“What department did you say you were in?”: the scene that defines Tom Hanks’ entire career

Mileage may vary on whether or not there’s even such a thing as the definitive Tom Hanks movie, but there’s definitely one scene that captures the essence of the performer’s past, present, and future better than any other.

Like plenty of future stars, Hanks made his feature debut in a terrible slasher flick before becoming perilously close to getting typecast as a comedy. After 1980’s He Knows You’re Alone, his next six movies were all comedies, and his first detour into drama didn’t go as planned when Every Time We Say Goodbye set a record it still holds as his lowest-grossing theatrical release ever.

He couldn’t keep pratfalling forever, but it was just as obvious that he couldn’t undergo a complete reinvention in the space of a single picture. There was a sweet spot somewhere in the middle that needed to be found, and Hanks found it and then some when he was cast as Josh Baskin in Penny Marshall’s Big.

The body swap caper had been a cinematic staple for decades. Still, beyond the fresh-faced enthusiasm Hanks brought to the more light-hearted elements of the story, the role gave him the opportunity to display pathos and emotion he’d rarely been allowed to exhibit on the big screen. Funnily enough, it earned him the first Academy Award nomination of his career and won him a Golden Globe for ‘Best Actor – Musical or Comedy’.

It would be another half a decade before Hanks was finally cemented as a Hollywood heavyweight outside the realms of comedy, but everything audiences have come to know and love about ‘America’s Dad’ and his bulletproof public persona can be traced right back to Big. Not just the film, either, but one scene in particular.
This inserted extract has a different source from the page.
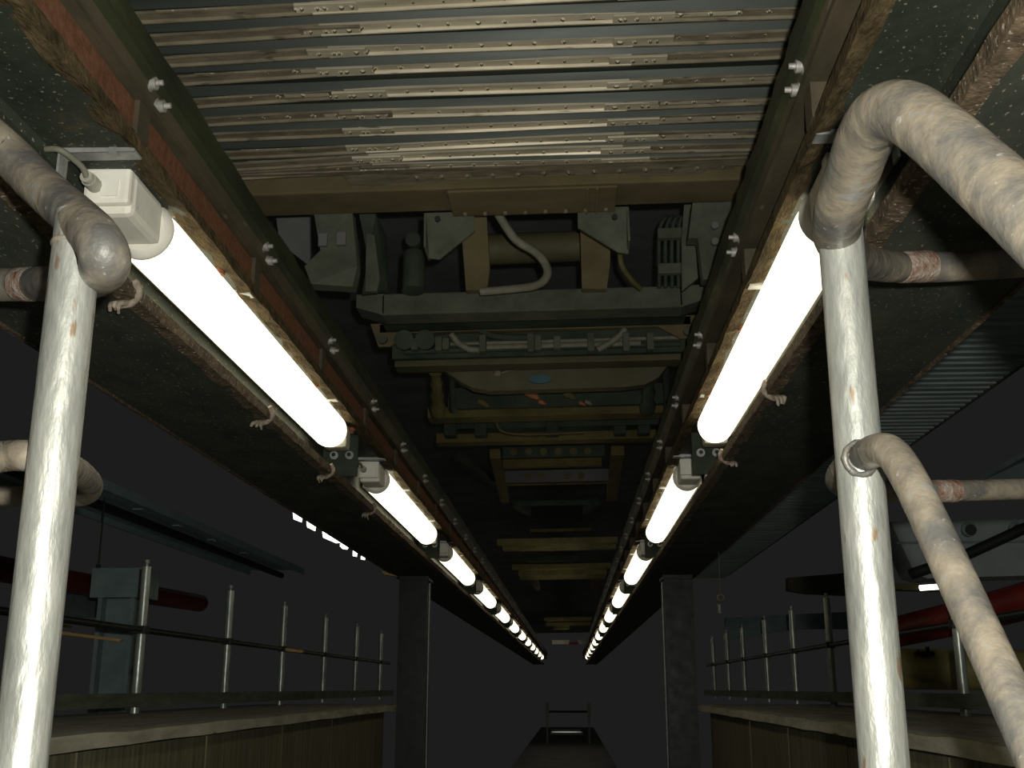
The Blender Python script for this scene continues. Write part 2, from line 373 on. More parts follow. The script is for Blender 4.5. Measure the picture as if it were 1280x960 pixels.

Falling upwards in his new career, Hanks’ Josh finds an unlikely supporter in Robert Loggia’s Mr MacMillan, who’s immediately intrigued by his youthful exuberance. They walk through a toy store, shooting the breeze before the presence of a giant keyboard, which gives rise to not only one of the most iconic scenes of his career but one that perfectly captures his appeal in microcosm.

Tom Hanks - 2016
Credit: Far Out / Dick Thomas Johnson

Hanks is now a decade older than Loggia was when they shot the scene, which only enhances its position as a career-defining two minutes now that he’s long since become an elder statesman of affability. Josh’s carefree attitude towards his corporate overlords is reflected through both his freewheeling sense of fun and the way it inspires his older counterpart to adopt a more childlike worldview towards his own company, so it’s functional on a narrative level.

Beyond that, though, it shows Hanks’ mastery at combining drama and comedy not just in the space of a single scene but from one line of dialogue to the next. It requires a performance that’s relatable to the adults and children in the audience, doesn’t stray from Big‘s primary remit as crowd-friendly escapism, and manages to convey an entire personality through virtually nothing but body language when he hits those keys with his feet.

Think about the greatest performances Hanks has ever given; his Academy Award-winning turns in Philadelphia and Forrest Gump, his rom-com masterclasses in Sleepless in Seattle and You’ve Got Mail, his exuberant voice acting in the Toy Story franchise, his grounded emotional showcases in Apollo 13, Saving Private Ryan, and The Green Mile, or his fleet-footed outings in Catch Me If You Can, The Ladykillers, and A Man Called Otto.

At various points, he’s pitched himself as broadly as possible, dialled it right back to find the human element, used little more than the merest flicker of expression to share his innermost thoughts with captive viewers, and effortlessly won over hearts and minds as a relatable, identifiable everyman who rose to the very top of the industry without sacrificing his man of the people reputation.

Big is every single one of those strands woven together over the course of 104 minutes, and each individual fibre is on full display in the piano sequence, which as a whole is embedded firmly into the fabric of not only pop culture but Hanks’ onscreen iconography.

Sure, it’s a guy dancing on a giant keyboard, but in the grand scheme of things, it’s everything Hanks wanted to be as an actor, everything he became as a superstar, and everything audiences have come to know and love about him.